> THE REQUEST
Please write out the lines of the data exactly, beginning with the first and ending with the line containing "COL = SC.collection"; leave the pictures behind.

> GIVEN DATA
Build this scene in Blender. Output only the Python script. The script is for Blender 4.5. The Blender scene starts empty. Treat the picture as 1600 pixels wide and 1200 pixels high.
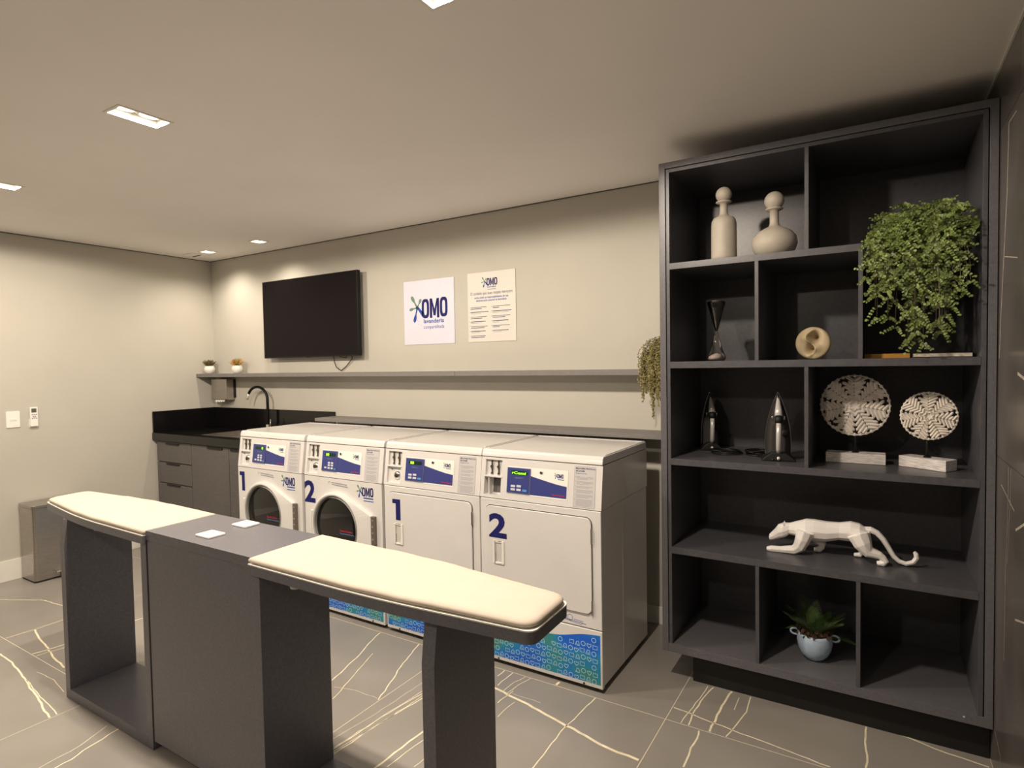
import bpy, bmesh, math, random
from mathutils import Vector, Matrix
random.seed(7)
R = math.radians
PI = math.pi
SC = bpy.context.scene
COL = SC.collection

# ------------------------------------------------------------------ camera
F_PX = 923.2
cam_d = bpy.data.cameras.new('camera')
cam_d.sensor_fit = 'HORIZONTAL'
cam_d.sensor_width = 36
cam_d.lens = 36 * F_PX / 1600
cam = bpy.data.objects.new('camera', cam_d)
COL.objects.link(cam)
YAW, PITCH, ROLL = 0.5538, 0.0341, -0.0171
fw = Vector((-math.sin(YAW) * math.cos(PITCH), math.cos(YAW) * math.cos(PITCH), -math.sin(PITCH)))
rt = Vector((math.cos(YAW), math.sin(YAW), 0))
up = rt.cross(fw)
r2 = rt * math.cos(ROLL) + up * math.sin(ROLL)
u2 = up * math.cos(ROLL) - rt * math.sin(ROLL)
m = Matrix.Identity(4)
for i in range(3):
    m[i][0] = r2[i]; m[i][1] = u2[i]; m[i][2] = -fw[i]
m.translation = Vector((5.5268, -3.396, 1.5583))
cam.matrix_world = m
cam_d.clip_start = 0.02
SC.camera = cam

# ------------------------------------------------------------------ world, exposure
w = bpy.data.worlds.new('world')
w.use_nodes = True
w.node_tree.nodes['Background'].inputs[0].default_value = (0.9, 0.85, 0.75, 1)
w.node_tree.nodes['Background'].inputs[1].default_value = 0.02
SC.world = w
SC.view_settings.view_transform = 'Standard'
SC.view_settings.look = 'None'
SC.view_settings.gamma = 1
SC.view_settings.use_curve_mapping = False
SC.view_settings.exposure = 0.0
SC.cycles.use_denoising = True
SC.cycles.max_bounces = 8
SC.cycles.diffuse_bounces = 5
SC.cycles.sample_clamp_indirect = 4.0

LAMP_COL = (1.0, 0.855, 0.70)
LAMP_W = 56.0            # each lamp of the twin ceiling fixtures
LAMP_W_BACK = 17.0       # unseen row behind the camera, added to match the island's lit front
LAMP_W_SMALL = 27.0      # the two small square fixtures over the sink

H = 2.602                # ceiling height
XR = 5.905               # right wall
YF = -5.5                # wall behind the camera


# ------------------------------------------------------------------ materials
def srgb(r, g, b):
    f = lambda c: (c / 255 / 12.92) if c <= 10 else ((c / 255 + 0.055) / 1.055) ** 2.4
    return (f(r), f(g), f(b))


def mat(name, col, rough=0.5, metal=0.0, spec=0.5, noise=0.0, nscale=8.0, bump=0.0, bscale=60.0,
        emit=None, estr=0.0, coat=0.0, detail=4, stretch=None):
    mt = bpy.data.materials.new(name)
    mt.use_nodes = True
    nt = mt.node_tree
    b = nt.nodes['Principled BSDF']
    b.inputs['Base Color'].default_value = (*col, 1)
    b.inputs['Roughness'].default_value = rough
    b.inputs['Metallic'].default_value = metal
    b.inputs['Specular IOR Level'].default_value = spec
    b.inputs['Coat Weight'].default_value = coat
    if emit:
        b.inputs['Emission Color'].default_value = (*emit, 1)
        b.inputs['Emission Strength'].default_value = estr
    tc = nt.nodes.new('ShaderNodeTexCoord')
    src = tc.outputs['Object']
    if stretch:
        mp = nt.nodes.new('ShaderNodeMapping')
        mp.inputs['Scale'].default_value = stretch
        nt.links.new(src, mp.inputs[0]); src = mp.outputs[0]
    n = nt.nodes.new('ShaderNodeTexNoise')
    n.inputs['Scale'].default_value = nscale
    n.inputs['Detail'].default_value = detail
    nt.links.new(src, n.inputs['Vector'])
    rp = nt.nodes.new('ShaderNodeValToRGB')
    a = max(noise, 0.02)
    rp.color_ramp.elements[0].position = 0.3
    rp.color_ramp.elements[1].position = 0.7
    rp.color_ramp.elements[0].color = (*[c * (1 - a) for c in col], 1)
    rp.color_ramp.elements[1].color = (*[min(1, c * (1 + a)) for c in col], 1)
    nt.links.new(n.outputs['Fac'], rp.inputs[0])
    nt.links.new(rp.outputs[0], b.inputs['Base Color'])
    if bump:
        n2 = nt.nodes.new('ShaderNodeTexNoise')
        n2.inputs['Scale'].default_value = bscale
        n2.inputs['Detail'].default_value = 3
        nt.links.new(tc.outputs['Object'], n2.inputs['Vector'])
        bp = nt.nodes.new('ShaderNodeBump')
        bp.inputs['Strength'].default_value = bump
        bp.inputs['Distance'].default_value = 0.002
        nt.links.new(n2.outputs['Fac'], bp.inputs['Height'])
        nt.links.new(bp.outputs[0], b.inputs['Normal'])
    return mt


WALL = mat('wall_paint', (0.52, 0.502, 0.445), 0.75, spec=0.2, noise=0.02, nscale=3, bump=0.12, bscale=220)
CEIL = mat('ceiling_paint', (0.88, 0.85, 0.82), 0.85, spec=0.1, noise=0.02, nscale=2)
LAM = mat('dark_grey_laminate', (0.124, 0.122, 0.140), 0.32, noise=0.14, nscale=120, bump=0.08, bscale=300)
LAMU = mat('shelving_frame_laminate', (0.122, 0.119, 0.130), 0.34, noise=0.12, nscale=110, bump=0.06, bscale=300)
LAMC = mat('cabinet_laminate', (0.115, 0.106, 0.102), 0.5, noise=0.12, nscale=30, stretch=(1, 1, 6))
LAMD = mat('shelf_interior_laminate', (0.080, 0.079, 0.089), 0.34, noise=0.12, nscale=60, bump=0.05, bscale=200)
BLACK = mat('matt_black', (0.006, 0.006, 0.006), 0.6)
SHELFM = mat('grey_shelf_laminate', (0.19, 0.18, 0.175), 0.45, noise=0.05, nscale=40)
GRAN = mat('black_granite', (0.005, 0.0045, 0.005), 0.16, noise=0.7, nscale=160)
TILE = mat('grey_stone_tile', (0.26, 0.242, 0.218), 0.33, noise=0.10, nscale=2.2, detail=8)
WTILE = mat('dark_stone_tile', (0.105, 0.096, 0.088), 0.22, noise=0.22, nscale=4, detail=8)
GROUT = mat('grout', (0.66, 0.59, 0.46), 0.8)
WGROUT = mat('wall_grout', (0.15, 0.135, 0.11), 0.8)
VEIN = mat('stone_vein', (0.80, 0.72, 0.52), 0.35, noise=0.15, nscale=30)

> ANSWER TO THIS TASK
Build this scene in Blender. Output only the Python script. The script is for Blender 4.5. The Blender scene starts empty. Treat the picture as 1600 pixels wide and 1200 pixels high.
import bpy, bmesh, math, random
from mathutils import Vector, Matrix
random.seed(7)
R = math.radians
PI = math.pi
SC = bpy.context.scene
COL = SC.collection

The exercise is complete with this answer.